From the first line of the data below through the line holding "cam.matrix_world = m; SC.camera = cam", output each line exactly and leave the pictures out.

═══ Data shown

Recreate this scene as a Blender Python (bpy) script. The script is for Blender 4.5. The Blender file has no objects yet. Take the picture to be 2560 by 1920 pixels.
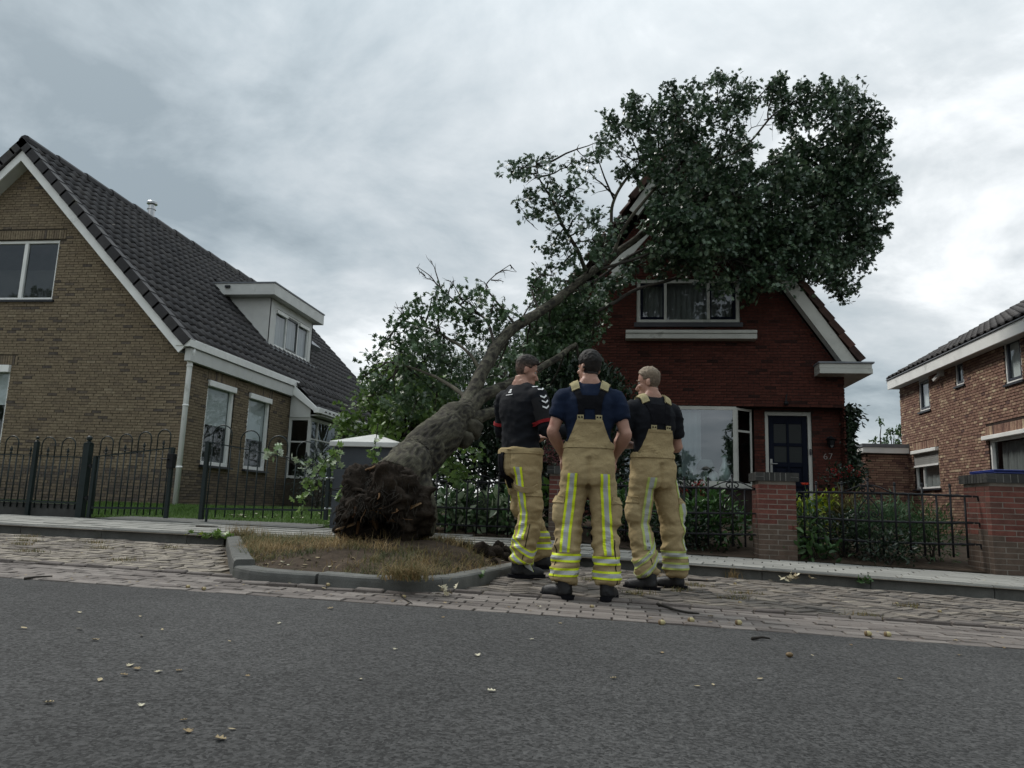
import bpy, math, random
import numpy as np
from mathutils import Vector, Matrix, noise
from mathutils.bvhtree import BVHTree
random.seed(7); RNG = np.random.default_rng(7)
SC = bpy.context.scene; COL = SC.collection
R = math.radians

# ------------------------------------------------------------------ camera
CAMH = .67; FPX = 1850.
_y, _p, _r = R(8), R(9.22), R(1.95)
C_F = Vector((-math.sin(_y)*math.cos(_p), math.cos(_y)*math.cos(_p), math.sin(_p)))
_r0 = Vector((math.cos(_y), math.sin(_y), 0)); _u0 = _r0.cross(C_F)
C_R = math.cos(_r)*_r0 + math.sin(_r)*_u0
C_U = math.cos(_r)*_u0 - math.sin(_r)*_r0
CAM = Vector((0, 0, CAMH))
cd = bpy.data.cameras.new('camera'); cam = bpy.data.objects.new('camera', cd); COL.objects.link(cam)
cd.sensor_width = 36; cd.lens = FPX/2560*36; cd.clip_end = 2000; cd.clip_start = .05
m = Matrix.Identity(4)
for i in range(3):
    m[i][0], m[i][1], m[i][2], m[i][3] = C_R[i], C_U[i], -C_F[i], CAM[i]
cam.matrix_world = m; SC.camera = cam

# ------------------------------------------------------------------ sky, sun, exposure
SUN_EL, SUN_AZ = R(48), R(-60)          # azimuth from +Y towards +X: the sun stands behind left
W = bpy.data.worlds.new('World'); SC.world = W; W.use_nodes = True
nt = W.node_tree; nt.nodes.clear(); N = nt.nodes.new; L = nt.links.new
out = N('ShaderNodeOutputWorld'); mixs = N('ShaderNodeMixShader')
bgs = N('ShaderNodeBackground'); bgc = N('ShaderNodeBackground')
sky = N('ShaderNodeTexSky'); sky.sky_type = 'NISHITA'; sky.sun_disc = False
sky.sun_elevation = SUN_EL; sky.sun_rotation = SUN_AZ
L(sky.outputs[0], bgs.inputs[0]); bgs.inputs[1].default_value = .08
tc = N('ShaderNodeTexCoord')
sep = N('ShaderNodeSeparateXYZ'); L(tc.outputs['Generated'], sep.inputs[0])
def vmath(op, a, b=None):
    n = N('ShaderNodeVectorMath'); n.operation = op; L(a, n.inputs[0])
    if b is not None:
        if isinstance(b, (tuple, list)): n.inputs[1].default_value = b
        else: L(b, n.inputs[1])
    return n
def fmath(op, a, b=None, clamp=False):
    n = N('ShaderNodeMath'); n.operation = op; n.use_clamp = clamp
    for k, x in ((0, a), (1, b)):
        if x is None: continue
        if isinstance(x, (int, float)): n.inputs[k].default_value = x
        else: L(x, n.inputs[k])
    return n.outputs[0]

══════

Solution to this task:
Recreate this scene as a Blender Python (bpy) script. The script is for Blender 4.5. The Blender file has no objects yet. Take the picture to be 2560 by 1920 pixels.
import bpy, math, random
import numpy as np
from mathutils import Vector, Matrix, noise
from mathutils.bvhtree import BVHTree
random.seed(7); RNG = np.random.default_rng(7)
SC = bpy.context.scene; COL = SC.collection
R = math.radians

# ------------------------------------------------------------------ camera
CAMH = .67; FPX = 1850.
_y, _p, _r = R(8), R(9.22), R(1.95)
C_F = Vector((-math.sin(_y)*math.cos(_p), math.cos(_y)*math.cos(_p), math.sin(_p)))
_r0 = Vector((math.cos(_y), math.sin(_y), 0)); _u0 = _r0.cross(C_F)
C_R = math.cos(_r)*_r0 + math.sin(_r)*_u0
C_U = math.cos(_r)*_u0 - math.sin(_r)*_r0
CAM = Vector((0, 0, CAMH))
cd = bpy.data.cameras.new('camera'); cam = bpy.data.objects.new('camera', cd); COL.objects.link(cam)
cd.sensor_width = 36; cd.lens = FPX/2560*36; cd.clip_end = 2000; cd.clip_start = .05
m = Matrix.Identity(4)
for i in range(3):
    m[i][0], m[i][1], m[i][2], m[i][3] = C_R[i], C_U[i], -C_F[i], CAM[i]
cam.matrix_world = m; SC.camera = cam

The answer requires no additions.